Your answer should consist solely of the lines from the one with "1066 pixels high." through the one with "E0 = C0 - DS*(-uE)", copied exactly, endpoints included.

== ENTRIES SUPPLIED

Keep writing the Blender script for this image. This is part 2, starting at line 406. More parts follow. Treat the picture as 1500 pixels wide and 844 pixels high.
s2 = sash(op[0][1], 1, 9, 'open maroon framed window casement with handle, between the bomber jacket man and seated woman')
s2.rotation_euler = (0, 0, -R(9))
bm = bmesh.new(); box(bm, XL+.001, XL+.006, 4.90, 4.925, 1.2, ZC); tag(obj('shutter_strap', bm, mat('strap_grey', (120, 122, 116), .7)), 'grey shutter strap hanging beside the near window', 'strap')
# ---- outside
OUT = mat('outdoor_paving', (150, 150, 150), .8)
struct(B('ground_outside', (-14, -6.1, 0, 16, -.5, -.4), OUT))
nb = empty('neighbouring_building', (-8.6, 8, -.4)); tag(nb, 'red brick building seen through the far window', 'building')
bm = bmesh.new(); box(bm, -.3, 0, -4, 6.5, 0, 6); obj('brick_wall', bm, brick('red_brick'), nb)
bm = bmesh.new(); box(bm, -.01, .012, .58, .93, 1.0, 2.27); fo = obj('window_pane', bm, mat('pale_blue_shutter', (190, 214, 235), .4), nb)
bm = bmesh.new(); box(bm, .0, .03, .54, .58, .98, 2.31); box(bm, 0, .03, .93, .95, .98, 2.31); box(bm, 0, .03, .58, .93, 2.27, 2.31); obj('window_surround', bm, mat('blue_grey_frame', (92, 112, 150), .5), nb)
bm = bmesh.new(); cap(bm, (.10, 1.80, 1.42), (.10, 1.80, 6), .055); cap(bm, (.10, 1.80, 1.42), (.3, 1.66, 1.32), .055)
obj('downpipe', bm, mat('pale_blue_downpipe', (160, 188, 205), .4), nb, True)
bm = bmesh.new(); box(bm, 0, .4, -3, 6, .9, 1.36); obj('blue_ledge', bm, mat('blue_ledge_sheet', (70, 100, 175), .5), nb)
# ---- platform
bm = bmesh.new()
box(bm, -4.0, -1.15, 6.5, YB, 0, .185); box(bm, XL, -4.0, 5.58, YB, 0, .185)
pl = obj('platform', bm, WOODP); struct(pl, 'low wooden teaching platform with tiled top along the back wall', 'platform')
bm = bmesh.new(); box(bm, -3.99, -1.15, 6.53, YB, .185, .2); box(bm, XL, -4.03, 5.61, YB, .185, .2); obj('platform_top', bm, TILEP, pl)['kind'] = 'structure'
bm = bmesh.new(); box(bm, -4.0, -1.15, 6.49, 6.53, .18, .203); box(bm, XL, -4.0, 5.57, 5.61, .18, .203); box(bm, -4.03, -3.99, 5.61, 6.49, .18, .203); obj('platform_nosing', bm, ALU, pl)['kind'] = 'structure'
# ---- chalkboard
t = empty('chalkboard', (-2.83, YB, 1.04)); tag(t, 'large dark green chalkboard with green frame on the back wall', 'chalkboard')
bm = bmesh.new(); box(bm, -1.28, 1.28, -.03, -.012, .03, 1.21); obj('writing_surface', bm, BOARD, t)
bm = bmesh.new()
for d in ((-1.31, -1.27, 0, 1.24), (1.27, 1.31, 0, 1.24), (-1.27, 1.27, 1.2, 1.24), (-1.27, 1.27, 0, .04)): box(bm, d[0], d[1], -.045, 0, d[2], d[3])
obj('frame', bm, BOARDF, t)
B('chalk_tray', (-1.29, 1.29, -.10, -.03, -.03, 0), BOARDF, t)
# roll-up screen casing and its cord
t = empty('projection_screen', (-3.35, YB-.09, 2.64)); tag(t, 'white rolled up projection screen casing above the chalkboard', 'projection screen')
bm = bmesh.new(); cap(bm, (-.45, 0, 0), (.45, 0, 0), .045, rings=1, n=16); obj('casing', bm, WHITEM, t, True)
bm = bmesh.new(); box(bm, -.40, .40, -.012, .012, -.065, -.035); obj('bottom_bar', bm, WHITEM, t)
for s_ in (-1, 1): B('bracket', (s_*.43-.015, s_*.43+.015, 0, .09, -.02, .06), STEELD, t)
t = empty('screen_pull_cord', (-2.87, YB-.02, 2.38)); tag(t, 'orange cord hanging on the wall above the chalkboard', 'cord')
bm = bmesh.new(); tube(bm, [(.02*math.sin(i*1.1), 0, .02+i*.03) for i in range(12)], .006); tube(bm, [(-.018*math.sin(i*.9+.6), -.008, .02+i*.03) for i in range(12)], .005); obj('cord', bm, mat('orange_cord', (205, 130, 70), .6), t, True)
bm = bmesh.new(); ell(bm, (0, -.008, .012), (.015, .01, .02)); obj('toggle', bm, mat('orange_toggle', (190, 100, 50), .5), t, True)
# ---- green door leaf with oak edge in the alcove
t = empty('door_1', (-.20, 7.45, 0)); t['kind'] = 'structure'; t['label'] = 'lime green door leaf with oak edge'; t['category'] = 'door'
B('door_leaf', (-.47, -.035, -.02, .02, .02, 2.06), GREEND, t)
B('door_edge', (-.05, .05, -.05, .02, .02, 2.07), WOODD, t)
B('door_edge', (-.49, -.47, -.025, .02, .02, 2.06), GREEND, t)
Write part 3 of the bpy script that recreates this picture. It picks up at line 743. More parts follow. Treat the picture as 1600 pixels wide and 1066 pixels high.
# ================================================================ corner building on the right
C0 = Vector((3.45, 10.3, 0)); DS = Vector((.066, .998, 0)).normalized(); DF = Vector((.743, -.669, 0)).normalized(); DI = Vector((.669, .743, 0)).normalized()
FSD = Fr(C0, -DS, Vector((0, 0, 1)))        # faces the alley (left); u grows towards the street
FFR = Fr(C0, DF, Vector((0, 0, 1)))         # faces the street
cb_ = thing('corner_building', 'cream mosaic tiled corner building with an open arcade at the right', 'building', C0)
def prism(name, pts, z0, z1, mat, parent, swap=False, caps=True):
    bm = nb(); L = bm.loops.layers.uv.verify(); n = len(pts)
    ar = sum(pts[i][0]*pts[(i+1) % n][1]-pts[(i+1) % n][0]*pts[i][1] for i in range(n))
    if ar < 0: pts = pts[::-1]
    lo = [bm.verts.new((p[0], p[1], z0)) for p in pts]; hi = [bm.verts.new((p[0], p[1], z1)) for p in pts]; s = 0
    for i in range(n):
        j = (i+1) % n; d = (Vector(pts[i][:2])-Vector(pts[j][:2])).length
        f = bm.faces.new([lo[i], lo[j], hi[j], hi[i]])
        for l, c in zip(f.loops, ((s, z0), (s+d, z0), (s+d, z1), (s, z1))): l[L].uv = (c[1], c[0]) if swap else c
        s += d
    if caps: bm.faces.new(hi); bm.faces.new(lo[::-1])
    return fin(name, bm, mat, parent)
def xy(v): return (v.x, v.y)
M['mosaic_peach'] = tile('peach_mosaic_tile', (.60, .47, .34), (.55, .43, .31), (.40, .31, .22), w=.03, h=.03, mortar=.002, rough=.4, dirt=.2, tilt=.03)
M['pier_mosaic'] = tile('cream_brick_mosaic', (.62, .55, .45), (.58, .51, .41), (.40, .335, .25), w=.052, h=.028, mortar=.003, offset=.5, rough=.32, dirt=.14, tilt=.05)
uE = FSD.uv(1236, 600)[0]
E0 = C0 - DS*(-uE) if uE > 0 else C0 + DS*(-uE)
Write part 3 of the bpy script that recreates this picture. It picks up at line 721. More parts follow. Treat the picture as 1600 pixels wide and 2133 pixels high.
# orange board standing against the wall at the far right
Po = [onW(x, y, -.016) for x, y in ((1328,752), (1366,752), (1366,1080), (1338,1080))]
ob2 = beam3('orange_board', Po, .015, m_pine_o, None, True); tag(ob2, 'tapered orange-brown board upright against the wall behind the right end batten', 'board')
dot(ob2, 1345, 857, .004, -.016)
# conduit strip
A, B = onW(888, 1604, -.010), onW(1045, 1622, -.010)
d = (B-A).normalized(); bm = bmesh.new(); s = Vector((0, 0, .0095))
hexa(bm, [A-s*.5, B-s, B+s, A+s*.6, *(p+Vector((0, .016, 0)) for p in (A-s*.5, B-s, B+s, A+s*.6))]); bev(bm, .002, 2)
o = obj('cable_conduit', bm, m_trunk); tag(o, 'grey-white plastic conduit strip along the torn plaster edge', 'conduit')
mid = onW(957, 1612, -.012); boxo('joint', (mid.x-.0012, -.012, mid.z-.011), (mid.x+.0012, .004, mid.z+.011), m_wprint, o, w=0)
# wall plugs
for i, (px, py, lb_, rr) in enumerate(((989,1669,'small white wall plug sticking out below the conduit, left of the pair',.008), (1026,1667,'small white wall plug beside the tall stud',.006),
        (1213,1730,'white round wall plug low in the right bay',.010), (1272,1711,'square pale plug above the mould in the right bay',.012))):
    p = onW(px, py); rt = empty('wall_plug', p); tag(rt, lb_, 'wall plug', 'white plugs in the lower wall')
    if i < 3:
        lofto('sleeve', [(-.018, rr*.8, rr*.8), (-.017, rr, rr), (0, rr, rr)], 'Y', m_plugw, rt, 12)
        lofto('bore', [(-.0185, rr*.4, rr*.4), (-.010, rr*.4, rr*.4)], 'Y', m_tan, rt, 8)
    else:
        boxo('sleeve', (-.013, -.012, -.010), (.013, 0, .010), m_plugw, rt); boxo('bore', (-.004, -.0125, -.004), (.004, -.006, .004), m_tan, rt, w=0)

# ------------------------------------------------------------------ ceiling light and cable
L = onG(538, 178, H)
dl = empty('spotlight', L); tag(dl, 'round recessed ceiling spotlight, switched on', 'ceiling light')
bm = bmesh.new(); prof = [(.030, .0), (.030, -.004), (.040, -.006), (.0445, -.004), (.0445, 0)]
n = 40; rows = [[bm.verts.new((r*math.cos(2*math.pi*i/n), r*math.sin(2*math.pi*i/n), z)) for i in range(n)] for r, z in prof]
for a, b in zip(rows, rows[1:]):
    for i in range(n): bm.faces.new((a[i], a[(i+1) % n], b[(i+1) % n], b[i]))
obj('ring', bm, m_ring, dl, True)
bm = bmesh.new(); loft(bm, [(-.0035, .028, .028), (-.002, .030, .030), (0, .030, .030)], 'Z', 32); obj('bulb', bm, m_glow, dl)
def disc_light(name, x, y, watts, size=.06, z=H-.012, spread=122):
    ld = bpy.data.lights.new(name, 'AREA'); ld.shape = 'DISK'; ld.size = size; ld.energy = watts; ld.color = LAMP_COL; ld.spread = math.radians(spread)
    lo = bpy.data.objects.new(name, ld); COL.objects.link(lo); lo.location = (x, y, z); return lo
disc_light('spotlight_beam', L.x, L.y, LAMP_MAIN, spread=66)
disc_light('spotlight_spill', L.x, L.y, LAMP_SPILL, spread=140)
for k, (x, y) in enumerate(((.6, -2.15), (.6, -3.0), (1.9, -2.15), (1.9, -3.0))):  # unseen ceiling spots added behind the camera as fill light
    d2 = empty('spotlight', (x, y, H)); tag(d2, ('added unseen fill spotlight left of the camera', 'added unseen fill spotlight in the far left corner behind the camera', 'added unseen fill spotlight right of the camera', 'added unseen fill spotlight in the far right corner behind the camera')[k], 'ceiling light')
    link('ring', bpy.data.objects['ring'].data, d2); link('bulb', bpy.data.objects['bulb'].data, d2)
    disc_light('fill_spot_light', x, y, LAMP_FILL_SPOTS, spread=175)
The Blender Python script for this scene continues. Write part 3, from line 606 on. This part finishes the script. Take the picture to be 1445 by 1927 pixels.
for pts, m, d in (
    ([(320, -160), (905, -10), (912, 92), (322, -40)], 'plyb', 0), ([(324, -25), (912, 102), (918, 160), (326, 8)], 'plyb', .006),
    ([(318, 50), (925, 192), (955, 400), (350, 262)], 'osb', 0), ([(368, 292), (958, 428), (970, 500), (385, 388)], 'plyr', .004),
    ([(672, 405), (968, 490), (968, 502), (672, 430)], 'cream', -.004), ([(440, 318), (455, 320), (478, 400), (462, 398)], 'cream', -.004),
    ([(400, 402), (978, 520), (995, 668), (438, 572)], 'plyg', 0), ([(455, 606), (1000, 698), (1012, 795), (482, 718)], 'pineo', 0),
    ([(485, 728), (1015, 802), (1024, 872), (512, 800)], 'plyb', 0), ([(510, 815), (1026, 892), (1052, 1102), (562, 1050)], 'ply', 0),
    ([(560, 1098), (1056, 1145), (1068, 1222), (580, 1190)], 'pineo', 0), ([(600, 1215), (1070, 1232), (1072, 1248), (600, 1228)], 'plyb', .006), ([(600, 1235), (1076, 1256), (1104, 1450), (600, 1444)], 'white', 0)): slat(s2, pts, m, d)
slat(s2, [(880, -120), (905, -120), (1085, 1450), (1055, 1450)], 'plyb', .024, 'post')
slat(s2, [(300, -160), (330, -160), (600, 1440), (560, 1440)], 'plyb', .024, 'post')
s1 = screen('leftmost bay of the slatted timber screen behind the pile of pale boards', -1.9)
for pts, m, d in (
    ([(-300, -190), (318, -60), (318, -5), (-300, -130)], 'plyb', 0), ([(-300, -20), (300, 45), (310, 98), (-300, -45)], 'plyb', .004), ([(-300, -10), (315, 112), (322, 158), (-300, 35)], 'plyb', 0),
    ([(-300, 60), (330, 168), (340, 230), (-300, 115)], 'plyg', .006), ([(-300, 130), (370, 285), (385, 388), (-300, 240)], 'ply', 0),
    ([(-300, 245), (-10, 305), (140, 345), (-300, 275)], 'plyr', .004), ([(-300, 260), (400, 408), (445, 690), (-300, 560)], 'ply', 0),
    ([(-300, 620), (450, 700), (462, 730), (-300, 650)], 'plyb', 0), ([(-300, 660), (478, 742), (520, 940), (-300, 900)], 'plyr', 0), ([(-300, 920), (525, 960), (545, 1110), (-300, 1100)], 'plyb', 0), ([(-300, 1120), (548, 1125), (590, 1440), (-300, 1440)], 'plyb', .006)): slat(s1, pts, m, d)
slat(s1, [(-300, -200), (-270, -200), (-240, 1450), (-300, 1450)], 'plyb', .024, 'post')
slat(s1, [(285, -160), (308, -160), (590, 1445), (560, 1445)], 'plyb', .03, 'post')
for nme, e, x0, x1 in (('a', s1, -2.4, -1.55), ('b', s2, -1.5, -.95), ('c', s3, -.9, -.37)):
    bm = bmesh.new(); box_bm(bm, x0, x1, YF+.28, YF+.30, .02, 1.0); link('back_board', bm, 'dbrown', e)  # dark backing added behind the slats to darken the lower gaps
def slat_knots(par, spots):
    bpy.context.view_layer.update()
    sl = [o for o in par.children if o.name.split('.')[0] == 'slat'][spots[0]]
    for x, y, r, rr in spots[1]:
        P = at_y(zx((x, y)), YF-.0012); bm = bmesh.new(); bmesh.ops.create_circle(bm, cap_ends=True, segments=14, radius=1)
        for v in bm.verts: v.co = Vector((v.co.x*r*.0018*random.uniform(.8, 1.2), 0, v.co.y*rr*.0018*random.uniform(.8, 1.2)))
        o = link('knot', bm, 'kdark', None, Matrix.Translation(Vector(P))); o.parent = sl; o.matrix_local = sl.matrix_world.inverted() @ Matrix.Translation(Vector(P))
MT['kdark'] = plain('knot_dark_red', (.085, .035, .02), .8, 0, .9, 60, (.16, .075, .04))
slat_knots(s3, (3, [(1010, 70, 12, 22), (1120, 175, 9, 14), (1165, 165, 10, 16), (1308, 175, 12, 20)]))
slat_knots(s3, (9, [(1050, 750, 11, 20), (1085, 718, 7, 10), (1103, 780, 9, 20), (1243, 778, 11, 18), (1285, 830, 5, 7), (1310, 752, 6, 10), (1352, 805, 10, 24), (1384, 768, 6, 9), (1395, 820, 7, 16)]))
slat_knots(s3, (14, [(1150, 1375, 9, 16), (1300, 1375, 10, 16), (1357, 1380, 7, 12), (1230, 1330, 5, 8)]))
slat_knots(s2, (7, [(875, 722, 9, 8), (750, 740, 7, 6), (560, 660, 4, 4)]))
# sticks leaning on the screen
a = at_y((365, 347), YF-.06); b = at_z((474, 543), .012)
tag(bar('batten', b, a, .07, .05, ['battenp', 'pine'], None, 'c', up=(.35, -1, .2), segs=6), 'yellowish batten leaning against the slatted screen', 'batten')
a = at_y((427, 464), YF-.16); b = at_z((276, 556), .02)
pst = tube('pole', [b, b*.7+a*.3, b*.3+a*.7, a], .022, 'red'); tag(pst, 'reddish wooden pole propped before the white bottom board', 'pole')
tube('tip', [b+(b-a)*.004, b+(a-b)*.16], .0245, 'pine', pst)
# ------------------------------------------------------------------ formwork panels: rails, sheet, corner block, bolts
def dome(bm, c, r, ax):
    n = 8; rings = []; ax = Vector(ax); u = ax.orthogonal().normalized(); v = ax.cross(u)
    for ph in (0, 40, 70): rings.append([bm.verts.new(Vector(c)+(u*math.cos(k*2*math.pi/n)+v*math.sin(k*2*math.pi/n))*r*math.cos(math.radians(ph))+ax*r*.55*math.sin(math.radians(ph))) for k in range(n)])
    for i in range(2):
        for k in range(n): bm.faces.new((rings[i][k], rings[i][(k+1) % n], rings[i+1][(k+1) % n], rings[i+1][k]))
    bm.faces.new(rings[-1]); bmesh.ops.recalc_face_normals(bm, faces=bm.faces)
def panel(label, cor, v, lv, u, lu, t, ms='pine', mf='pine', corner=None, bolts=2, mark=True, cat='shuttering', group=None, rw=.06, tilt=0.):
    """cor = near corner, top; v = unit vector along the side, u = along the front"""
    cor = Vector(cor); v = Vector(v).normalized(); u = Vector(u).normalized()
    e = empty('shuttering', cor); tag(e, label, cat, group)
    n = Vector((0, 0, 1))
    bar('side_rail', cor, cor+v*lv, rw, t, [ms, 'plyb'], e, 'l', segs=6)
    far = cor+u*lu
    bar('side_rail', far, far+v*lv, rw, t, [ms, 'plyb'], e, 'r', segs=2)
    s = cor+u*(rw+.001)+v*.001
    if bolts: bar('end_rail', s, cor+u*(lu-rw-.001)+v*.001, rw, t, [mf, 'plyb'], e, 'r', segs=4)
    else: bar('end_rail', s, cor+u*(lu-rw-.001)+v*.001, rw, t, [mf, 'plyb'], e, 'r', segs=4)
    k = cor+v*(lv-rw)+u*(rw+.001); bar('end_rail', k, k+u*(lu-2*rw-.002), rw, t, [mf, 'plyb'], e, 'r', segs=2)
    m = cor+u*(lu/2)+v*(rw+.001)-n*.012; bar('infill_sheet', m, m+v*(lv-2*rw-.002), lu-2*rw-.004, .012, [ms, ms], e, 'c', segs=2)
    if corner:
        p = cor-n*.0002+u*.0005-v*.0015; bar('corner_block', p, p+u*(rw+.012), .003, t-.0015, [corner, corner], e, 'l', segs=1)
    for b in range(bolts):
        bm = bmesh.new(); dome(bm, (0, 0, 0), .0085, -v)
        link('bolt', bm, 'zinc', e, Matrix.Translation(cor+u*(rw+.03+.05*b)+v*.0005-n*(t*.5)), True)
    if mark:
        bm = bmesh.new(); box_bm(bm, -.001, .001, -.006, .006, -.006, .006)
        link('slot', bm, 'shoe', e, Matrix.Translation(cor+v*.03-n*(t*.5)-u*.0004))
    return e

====

### RESULT OF THE EXERCISE:
Write part 3 of the bpy script that recreates this picture. It picks up at line 743. More parts follow. Treat the picture as 1600 pixels wide and 1066 pixels high.
# ================================================================ corner building on the right
C0 = Vector((3.45, 10.3, 0)); DS = Vector((.066, .998, 0)).normalized(); DF = Vector((.743, -.669, 0)).normalized(); DI = Vector((.669, .743, 0)).normalized()
FSD = Fr(C0, -DS, Vector((0, 0, 1)))        # faces the alley (left); u grows towards the street
FFR = Fr(C0, DF, Vector((0, 0, 1)))         # faces the street
cb_ = thing('corner_building', 'cream mosaic tiled corner building with an open arcade at the right', 'building', C0)
def prism(name, pts, z0, z1, mat, parent, swap=False, caps=True):
    bm = nb(); L = bm.loops.layers.uv.verify(); n = len(pts)
    ar = sum(pts[i][0]*pts[(i+1) % n][1]-pts[(i+1) % n][0]*pts[i][1] for i in range(n))
    if ar < 0: pts = pts[::-1]
    lo = [bm.verts.new((p[0], p[1], z0)) for p in pts]; hi = [bm.verts.new((p[0], p[1], z1)) for p in pts]; s = 0
    for i in range(n):
        j = (i+1) % n; d = (Vector(pts[i][:2])-Vector(pts[j][:2])).length
        f = bm.faces.new([lo[i], lo[j], hi[j], hi[i]])
        for l, c in zip(f.loops, ((s, z0), (s+d, z0), (s+d, z1), (s, z1))): l[L].uv = (c[1], c[0]) if swap else c
        s += d
    if caps: bm.faces.new(hi); bm.faces.new(lo[::-1])
    return fin(name, bm, mat, parent)
def xy(v): return (v.x, v.y)
M['mosaic_peach'] = tile('peach_mosaic_tile', (.60, .47, .34), (.55, .43, .31), (.40, .31, .22), w=.03, h=.03, mortar=.002, rough=.4, dirt=.2, tilt=.03)
M['pier_mosaic'] = tile('cream_brick_mosaic', (.62, .55, .45), (.58, .51, .41), (.40, .335, .25), w=.052, h=.028, mortar=.003, offset=.5, rough=.32, dirt=.14, tilt=.05)
uE = FSD.uv(1236, 600)[0]
E0 = C0 - DS*(-uE) if uE > 0 else C0 + DS*(-uE)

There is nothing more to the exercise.